───── ROWS ─────

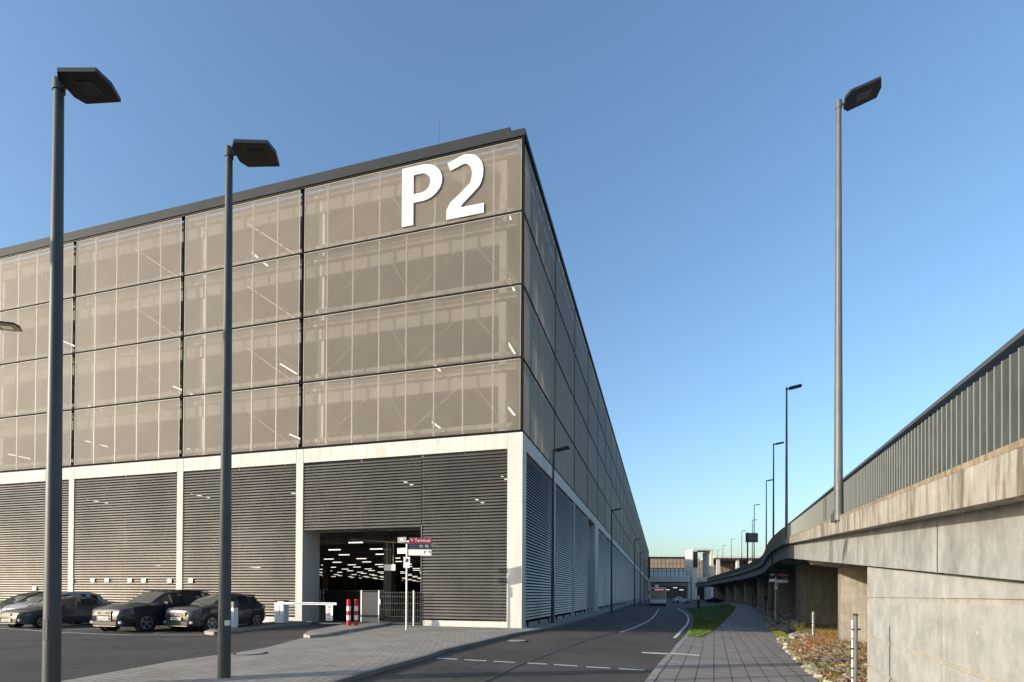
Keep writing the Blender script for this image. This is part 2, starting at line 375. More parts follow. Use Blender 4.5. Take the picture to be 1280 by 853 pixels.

─────
───── ROWS ─────

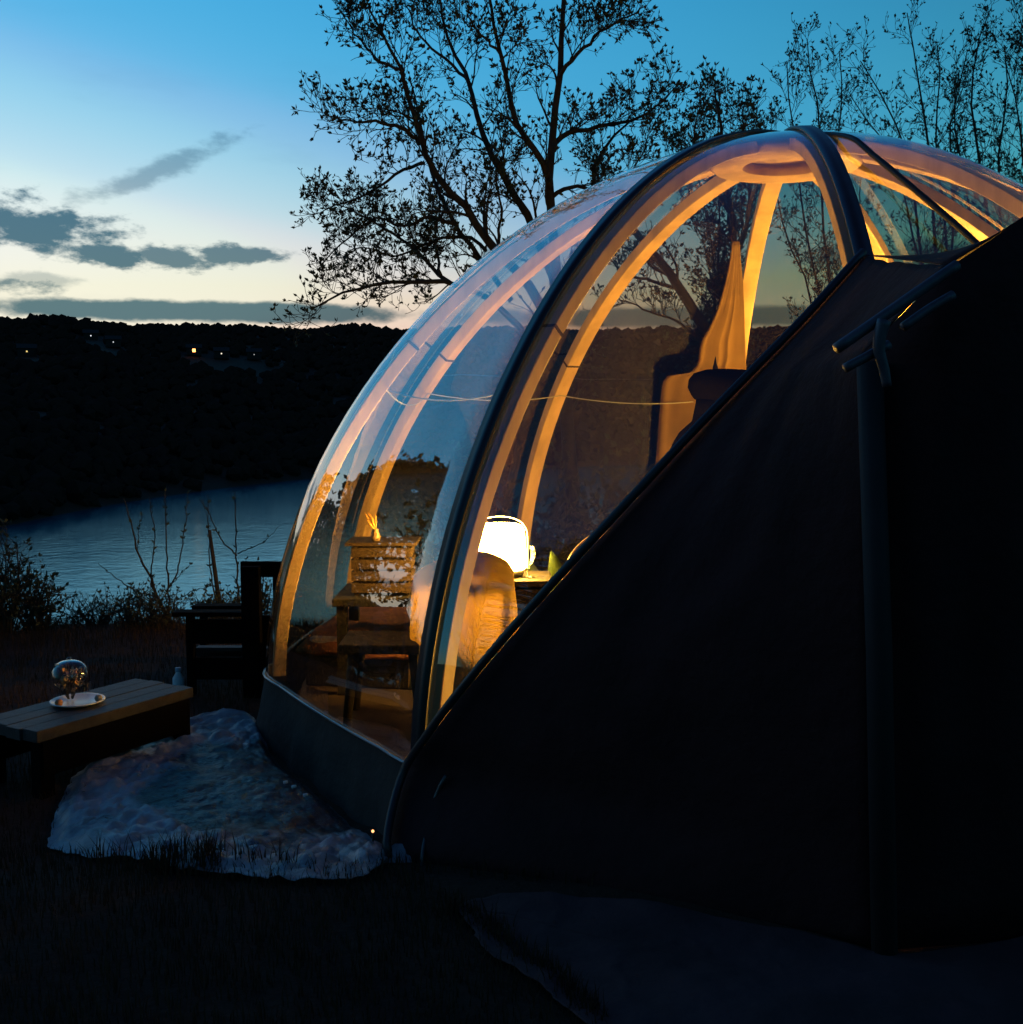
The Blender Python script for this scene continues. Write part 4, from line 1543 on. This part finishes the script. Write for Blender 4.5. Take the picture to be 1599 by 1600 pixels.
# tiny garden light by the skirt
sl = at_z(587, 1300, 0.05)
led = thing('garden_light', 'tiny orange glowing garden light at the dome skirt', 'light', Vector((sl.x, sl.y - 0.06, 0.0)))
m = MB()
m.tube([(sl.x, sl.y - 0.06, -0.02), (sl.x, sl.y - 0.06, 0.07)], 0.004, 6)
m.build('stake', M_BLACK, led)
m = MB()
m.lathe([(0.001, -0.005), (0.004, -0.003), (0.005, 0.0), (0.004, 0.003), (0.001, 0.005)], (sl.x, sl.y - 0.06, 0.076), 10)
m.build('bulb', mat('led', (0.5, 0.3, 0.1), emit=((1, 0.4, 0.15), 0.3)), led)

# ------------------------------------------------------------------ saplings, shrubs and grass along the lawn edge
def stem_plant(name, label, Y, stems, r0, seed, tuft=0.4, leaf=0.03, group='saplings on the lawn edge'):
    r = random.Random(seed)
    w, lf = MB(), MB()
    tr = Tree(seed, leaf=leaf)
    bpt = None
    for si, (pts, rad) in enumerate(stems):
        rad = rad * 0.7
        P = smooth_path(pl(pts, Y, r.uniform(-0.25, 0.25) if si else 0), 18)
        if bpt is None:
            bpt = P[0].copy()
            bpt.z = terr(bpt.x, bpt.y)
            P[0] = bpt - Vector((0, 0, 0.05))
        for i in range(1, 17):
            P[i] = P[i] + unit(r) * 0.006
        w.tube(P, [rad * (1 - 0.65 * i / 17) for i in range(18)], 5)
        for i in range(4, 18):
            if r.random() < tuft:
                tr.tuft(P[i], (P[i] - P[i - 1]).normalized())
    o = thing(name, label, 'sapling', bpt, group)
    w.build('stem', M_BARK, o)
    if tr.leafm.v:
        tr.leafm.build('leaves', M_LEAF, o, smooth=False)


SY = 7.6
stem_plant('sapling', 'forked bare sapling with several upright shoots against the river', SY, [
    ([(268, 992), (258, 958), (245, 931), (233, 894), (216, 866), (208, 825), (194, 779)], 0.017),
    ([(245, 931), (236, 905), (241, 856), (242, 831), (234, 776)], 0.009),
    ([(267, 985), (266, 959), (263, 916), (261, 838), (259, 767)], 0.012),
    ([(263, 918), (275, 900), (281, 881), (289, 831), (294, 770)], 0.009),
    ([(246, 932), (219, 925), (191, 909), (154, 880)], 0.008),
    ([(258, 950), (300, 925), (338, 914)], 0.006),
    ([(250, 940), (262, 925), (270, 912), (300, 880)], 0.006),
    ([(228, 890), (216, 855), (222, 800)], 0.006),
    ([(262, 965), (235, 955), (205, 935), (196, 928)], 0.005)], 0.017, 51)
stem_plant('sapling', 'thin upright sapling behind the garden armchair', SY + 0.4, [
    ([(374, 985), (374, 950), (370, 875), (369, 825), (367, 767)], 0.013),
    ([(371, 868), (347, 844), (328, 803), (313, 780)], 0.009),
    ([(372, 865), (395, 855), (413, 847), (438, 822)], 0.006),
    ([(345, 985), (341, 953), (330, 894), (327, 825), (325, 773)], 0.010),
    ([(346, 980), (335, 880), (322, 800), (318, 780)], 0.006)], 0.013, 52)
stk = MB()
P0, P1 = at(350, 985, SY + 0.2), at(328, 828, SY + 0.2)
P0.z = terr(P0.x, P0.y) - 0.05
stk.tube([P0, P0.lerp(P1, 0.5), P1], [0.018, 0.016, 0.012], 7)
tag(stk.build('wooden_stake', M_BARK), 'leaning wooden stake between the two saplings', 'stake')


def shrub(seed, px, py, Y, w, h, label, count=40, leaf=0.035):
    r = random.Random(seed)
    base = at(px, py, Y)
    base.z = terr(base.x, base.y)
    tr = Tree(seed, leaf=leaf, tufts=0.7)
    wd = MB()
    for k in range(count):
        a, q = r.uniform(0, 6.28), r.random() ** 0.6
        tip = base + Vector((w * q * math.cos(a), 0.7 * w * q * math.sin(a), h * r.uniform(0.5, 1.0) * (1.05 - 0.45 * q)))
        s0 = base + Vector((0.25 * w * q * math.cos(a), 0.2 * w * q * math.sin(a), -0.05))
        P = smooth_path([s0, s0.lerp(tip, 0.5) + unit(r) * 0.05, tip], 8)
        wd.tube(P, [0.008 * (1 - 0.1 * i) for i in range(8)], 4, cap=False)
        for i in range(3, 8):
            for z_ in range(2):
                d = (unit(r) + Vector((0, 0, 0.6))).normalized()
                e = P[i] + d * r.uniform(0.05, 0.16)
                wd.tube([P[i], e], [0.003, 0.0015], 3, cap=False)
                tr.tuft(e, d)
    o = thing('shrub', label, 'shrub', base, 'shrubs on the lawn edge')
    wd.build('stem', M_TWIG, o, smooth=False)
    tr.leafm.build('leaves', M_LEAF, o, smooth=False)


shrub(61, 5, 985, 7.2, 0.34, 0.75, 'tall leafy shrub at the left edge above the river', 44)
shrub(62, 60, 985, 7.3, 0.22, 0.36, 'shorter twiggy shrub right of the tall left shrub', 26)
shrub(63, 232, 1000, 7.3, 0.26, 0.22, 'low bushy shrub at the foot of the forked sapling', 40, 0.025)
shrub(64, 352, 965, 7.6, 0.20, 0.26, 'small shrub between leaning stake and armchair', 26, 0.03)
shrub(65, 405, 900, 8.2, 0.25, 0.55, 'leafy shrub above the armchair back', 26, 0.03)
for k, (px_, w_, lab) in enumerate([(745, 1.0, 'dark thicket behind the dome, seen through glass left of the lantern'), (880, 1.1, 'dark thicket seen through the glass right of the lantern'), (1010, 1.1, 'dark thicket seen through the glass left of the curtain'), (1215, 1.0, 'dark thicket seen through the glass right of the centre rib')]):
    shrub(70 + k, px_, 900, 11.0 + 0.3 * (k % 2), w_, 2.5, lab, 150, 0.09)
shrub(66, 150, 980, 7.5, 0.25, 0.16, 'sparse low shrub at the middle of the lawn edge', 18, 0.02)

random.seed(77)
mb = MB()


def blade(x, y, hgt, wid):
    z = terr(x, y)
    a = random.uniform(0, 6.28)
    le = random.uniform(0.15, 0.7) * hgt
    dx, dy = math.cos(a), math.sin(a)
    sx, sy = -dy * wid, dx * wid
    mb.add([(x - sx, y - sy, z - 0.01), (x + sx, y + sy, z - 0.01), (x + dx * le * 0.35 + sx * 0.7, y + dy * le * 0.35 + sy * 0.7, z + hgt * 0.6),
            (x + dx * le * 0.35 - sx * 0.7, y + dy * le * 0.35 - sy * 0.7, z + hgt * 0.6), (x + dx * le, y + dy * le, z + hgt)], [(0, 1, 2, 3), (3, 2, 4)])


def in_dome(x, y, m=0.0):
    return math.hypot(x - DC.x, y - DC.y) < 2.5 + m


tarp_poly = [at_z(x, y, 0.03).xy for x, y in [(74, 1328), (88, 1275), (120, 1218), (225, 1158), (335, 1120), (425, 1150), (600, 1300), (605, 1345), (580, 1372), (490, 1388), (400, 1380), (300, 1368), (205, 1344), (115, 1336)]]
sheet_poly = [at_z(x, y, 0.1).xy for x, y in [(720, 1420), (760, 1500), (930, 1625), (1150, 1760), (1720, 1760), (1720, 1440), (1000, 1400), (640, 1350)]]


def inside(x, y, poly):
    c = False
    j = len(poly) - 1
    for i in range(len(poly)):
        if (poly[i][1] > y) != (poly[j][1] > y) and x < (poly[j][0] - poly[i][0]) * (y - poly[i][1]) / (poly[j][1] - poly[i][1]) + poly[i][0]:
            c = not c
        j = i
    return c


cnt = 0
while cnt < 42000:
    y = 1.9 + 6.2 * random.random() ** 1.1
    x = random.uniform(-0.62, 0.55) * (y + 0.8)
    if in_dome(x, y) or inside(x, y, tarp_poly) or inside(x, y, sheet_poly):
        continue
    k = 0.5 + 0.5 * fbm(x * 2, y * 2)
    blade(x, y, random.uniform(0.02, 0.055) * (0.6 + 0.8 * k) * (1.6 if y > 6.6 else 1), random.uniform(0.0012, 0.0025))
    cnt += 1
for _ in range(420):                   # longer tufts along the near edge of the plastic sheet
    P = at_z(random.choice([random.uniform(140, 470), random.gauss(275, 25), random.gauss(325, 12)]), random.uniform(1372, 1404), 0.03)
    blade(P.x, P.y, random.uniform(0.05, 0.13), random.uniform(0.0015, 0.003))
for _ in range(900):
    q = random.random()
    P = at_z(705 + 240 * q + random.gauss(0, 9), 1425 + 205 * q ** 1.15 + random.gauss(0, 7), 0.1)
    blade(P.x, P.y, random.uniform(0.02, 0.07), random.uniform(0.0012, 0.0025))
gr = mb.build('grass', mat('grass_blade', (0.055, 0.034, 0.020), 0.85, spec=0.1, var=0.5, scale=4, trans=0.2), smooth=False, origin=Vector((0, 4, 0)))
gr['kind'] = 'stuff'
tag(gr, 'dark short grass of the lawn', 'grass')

─────

[PROBLEM] Write out again only the lines from the line containing "The Blender Python" through the line containing "0.15), 0.3)), led)", both included, exactly as they are.

[SOLVED EXERCISE]
The Blender Python script for this scene continues. Write part 4, from line 1543 on. This part finishes the script. Write for Blender 4.5. Take the picture to be 1599 by 1600 pixels.
# tiny garden light by the skirt
sl = at_z(587, 1300, 0.05)
led = thing('garden_light', 'tiny orange glowing garden light at the dome skirt', 'light', Vector((sl.x, sl.y - 0.06, 0.0)))
m = MB()
m.tube([(sl.x, sl.y - 0.06, -0.02), (sl.x, sl.y - 0.06, 0.07)], 0.004, 6)
m.build('stake', M_BLACK, led)
m = MB()
m.lathe([(0.001, -0.005), (0.004, -0.003), (0.005, 0.0), (0.004, 0.003), (0.001, 0.005)], (sl.x, sl.y - 0.06, 0.076), 10)
m.build('bulb', mat('led', (0.5, 0.3, 0.1), emit=((1, 0.4, 0.15), 0.3)), led)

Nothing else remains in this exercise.